I wrote this back in the fall of 2016. It was one of the nicest falls that we enjoyed in our fifteen years on the North Carolina coast. I wrote more than one post arguing that fall was even nicer on the coast than in the mountains.
Here is a brief description of the memorable month of November 2016, as seen from the water and the beaches of Carteret County.
The good fishing and nearly perfect weather, continues but I can already feel the best of fall sliding away.
On Saturday, November 5, I only had a few minutes late in the day to fish some close-in oyster bars on the White Oak River but it was spectacularly beautiful as you can see from the marsh grass picture. I also managed to catch and release another sixteen inch drum and bring home a sixteen inch trout for dinner.
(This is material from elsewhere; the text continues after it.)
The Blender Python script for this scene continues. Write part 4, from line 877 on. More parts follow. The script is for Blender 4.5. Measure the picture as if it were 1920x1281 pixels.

On Tuesday, November 8, I had almost two hours to fish the oyster rocks in my kayak and I caught four red drum and one black drum. I brought home one nineteen inch drum. In the last ten days, I have landed ten red drum, the best around twenty inches and another at nineteen inches. I have only kept one red drum but I have kept two trout, one sixteen inches and another eighteen inches and also one black drum at fifteen inches. We have feasted on fish these last few days. Baked browned-butter, panko-encrusted drum is one of my favorites.
Last year, 2015, we did not have a fishing season like this one. I blamed it all on the early October rain we got. It is hard to miss a fishing season when fall fishing on the coast is such a tradition. This year we have been lucky. Since Mathew dropped three inches of rain on us October 8, we have only had two-tenths of an inch on October 22, and another two-tenths of an inch on November 4.
Fishing during fall of 2016 will stick in my memory.